Search the data for the string "FRACT" and gather each line it is in.

>> begin

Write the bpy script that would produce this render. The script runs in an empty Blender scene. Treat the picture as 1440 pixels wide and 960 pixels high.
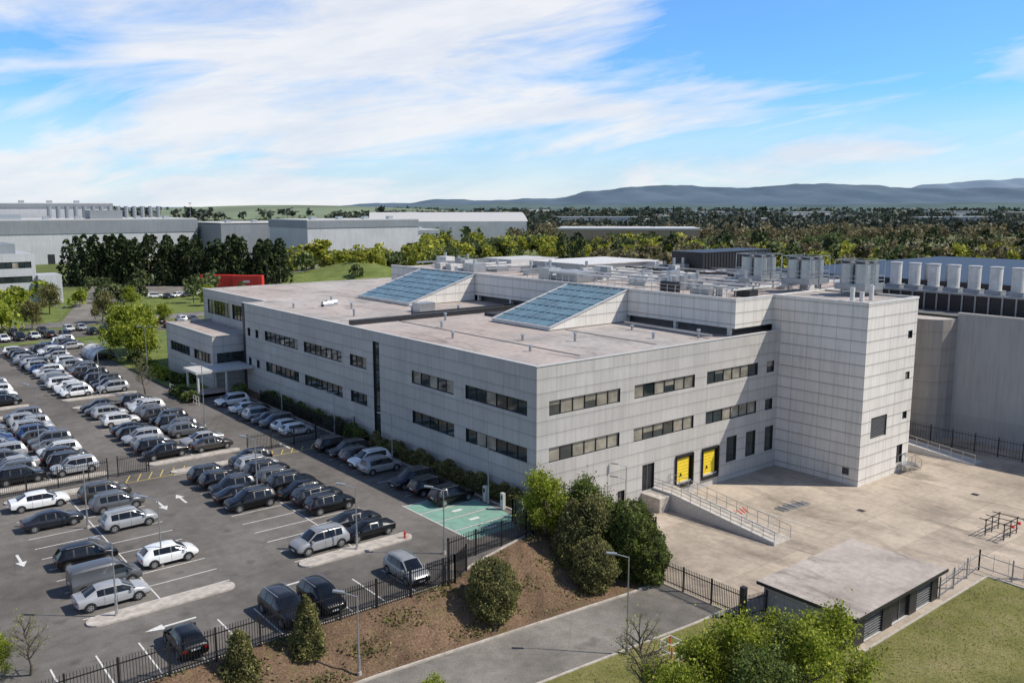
import bpy, math, random
import numpy as np
from mathutils import Vector
random.seed(7); rng=np.random.default_rng(11)
sc=bpy.context.scene
ZL=-3.1
def zl(x):
    return ZL if x>-1 else (-1.8 if x<-25 else ZL+(-1-x)/24*1.3)
def yf(x):
    pts=[(-200,-8.3),(-15,-8.3),(-12,-6.8),(-4,-4.6),(-1,-1.5),(3,-0.4)]
    for (a,b),(c,d) in zip(pts,pts[1:]):
        if a<=x<=c: return b+(d-b)*(x-a)/(c-a)
    return -0.4
def sm(t):
    t=max(0,min(1,t)); return t*t*(3-2*t)
# ---------------- materials ----------------
class M:
    def __init__(s,name,rough=.8,metal=0.,spec=.5):
        s.m=bpy.data.materials.new(name); s.m.use_nodes=True
        s.nt=s.m.node_tree; s.b=s.nt.nodes['Principled BSDF']
        s.b.inputs['Roughness'].default_value=rough; s.b.inputs['Metallic'].default_value=metal
        s.b.inputs['Specular IOR Level'].default_value=spec
        s._pos=None
    def n(s,t): return s.nt.nodes.new(t)
    def l(s,a,b): s.nt.links.new(a,b)
    def pos(s):
        if not s._pos: s._pos=s.n('ShaderNodeNewGeometry')
        return s._pos.outputs['Position']
    def set(s,inp,v):
        if isinstance(v,bpy.types.NodeSocket): s.l(v,inp)
        elif isinstance(v,(tuple,list)):
            inp.default_value=tuple(v)+((1,) if len(v)==3 and len(inp.default_value)==4 else ())
        else: inp.default_value=v
    def mapv(s,sx,sy,sz,rz=0,src=None):
        m=s.n('ShaderNodeMapping'); m.inputs['Scale'].default_value=(sx,sy,sz); m.inputs['Rotation'].default_value=(0,0,rz)
        s.l(src or s.pos(),m.inputs['Vector']); return m.outputs['Vector']
    def noise(s,scale,detail=4,rough=.55,vec=None,dist=0):
        t=s.n('ShaderNodeTexNoise'); t.inputs['Scale'].default_value=scale; t.inputs['Detail'].default_value=detail
        t.inputs['Roughness'].default_value=rough; t.inputs['Distortion'].default_value=dist
        s.l(vec or s.pos(),t.inputs['Vector']); return t.outputs['Fac']
    def ramp(s,f,stops):
        r=s.n('ShaderNodeValToRGB'); e=r.color_ramp.elements
        while len(e)<len(stops): e.new(.5)
        for i,(p,c) in enumerate(stops):
            e[i].position=p; e[i].color=tuple(c)+(1,) if not isinstance(c,(int,float)) else (c,c,c,1)
        s.l(f,r.inputs[0]); return r.outputs[0]
    def mix(s,f,a,b,mode='MIX'):
        x=s.n('ShaderNodeMix'); x.data_type='RGBA'; x.blend_type=mode
        s.set(x.inputs[0],f); s.set(x.inputs[6],a); s.set(x.inputs[7],b); return x.outputs[2]
    def ma(s,op,a,b=0.,c=None):
        x=s.n('ShaderNodeMath'); x.operation=op; s.set(x.inputs[0],a); s.set(x.inputs[1],b)
        if c is not None: s.set(x.inputs[2],c)
        return x.outputs[0]
    def xyz(s,v=None):
        x=s.n('ShaderNodeSeparateXYZ'); s.l(v or s.pos(),x.inputs[0]); return x.outputs
    def bump(s,h,strength=.3,dist=.05):
        b=s.n('ShaderNodeBump'); b.inputs['Strength'].default_value=strength; b.inputs['Distance'].default_value=dist
        s.l(h,b.inputs['Height']); s.l(b.outputs[0],s.b.inputs['Normal'])
    def col(s,v): s.set(s.b.inputs['Base Color'],v); return s.m
def plain(name,c,rough=.7,metal=0.,var=.15,scale=3.,spec=.5):
    k=M(name,rough,metal,spec)
    f=k.noise(scale,3)
    lo=tuple(x*(1-var) for x in c); hi=tuple(min(1,x*(1+var)) for x in c)
    return k.col(k.ramp(f,[(.3,lo),(.7,hi)]))
def asphalt(name,c=(.135,.124,.112)):
    k=M(name,.9,0,.2)
    big=k.noise(.07,6,.62); fine=k.noise(14,2); mid=k.noise(.9,5,.65)
    a=k.ramp(big,[(.32,tuple(x*.62 for x in c)),(.5,c),(.68,tuple(x*1.35 for x in c))])
    a=k.mix(.45,a,k.ramp(mid,[(.3,.35),(.7,.75)]),'OVERLAY')
    a=k.mix(.5,a,k.ramp(fine,[(.35,.3),(.65,.7)]),'OVERLAY')
    v=k.n('ShaderNodeTexVoronoi'); v.feature='DISTANCE_TO_EDGE'; v.inputs['Scale'].default_value=.13
    k.l(k.pos(),v.inputs['Vector'])
    cr=k.ramp(v.outputs['Distance'],[(.0,.55),(.010,1.)])
    a=k.mix(.3,a,cr,'MULTIPLY')
    st=k.ramp(k.noise(.45,3,.5,k.mapv(1,.25,1)),[(.25,.6),(.42,1.)])
    a=k.mix(.45,a,st,'MULTIPLY')
    oil=k.ramp(k.noise(.55,2,.4),[(.66,1.),(.74,.5)])
    a=k.mix(.5,a,oil,'MULTIPLY')
    return k.col(a)
def concrete(name,c,joint=5.,stain=.6,jw=.012,tone=.25,warm=None):
    k=M(name,.88,0,.25)
    a=k.ramp(k.noise(.12,6,.62),[(.3,tuple(x*.66 for x in c)),(.5,c),(.72,tuple(min(1,x*1.22) for x in c))])
    if warm: a=k.mix(k.ramp(k.noise(.06,5,.6),[(.42,0.),(.6,.8)]),a,warm)
    a=k.mix(.5,a,k.ramp(k.noise(1.6,5,.7),[(.3,.36),(.7,.66)]),'OVERLAY')
    st=k.ramp(k.noise(.35,6,.72,k.mapv(1,.35,1,.5),.8),[(.3,.42),(.5,1.)])
    a=k.mix(stain,a,st,'MULTIPLY')
    o=k.xyz()
    fx=k.ma('FRACT',k.ma('DIVIDE',o[0],joint)); fy=k.ma('FRACT',k.ma('DIVIDE',o[1],joint))
    j=k.ma('MAXIMUM',k.ma('LESS_THAN',fx,jw),k.ma('LESS_THAN',fy,jw))
    a=k.mix(k.ma('MULTIPLY',j,.45),a,(c[0]*.35,c[1]*.35,c[2]*.35))
    cv=k.n('ShaderNodeCombineXYZ'); k.l(k.ma('FLOOR',k.ma('DIVIDE',o[0],joint)),cv.inputs[0]); k.l(k.ma('FLOOR',k.ma('DIVIDE',o[1],joint)),cv.inputs[1])
    w=k.n('ShaderNodeTexWhiteNoise'); w.noise_dimensions='2D'; k.l(cv.outputs[0],w.inputs['Vector'])
    a=k.mix(tone,a,k.ramp(w.outputs['Value'],[(0,.35),(1,.65)]),'OVERLAY')
    return k.col(a)
def panels(name,c,pw=2.4,ph=1.3,seam=.036,seamc=.36,var=.45,off=0.,streak=.45):
    k=M(name,.5,.0,.4)
    g=k.n('ShaderNodeNewGeometry'); nn=k.xyz(g.outputs['Normal']); o=k.xyz()
    u=k.ma('ADD',k.ma('MULTIPLY',o[0],k.ma('ABSOLUTE',nn[1])),k.ma('MULTIPLY',o[1],k.ma('ABSOLUTE',nn[0])))
    uu=k.ma('DIVIDE',u,pw); vv=k.ma('DIVIDE',k.ma('ADD',o[2],off+50*ph),ph)
    jv=k.ma('LESS_THAN',k.ma('FRACT',uu),seam/pw); jh=k.ma('LESS_THAN',k.ma('FRACT',vv),seam*1.5/ph)
    j=k.ma('MAXIMUM',k.ma('MULTIPLY',jv,.65),jh)
    cv=k.n('ShaderNodeCombineXYZ'); k.l(k.ma('FLOOR',uu),cv.inputs[0]); k.l(k.ma('FLOOR',vv),cv.inputs[1])
    w=k.n('ShaderNodeTexWhiteNoise'); w.noise_dimensions='2D'; k.l(cv.outputs[0],w.inputs['Vector'])
    a=k.mix(var,c,k.ramp(w.outputs['Value'],[(0,.42),(1,.56)]),'OVERLAY')
    st=k.ramp(k.noise(1.,5,.65,k.mapv(2.2,2.2,.18)),[(.3,.62),(.55,1.)])
    a=k.mix(streak,a,st,'MULTIPLY')
    bl=k.ramp(k.noise(.12,4,.6),[(.3,.80),(.65,1.)])
    a=k.mix(.7,a,bl,'MULTIPLY')
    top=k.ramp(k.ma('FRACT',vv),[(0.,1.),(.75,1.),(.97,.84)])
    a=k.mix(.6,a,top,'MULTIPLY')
    a=k.mix(k.ma('MULTIPLY',j,.8),a,(c[0]*seamc,c[1]*seamc,c[2]*seamc))
    return k.col(a)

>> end

◆ Result of this task ◆
    fx=k.ma('FRACT',k.ma('DIVIDE',o[0],joint)); fy=k.ma('FRACT',k.ma('DIVIDE',o[1],joint))
    jv=k.ma('LESS_THAN',k.ma('FRACT',uu),seam/pw); jh=k.ma('LESS_THAN',k.ma('FRACT',vv),seam*1.5/ph)
    top=k.ramp(k.ma('FRACT',vv),[(0.,1.),(.75,1.),(.97,.84)])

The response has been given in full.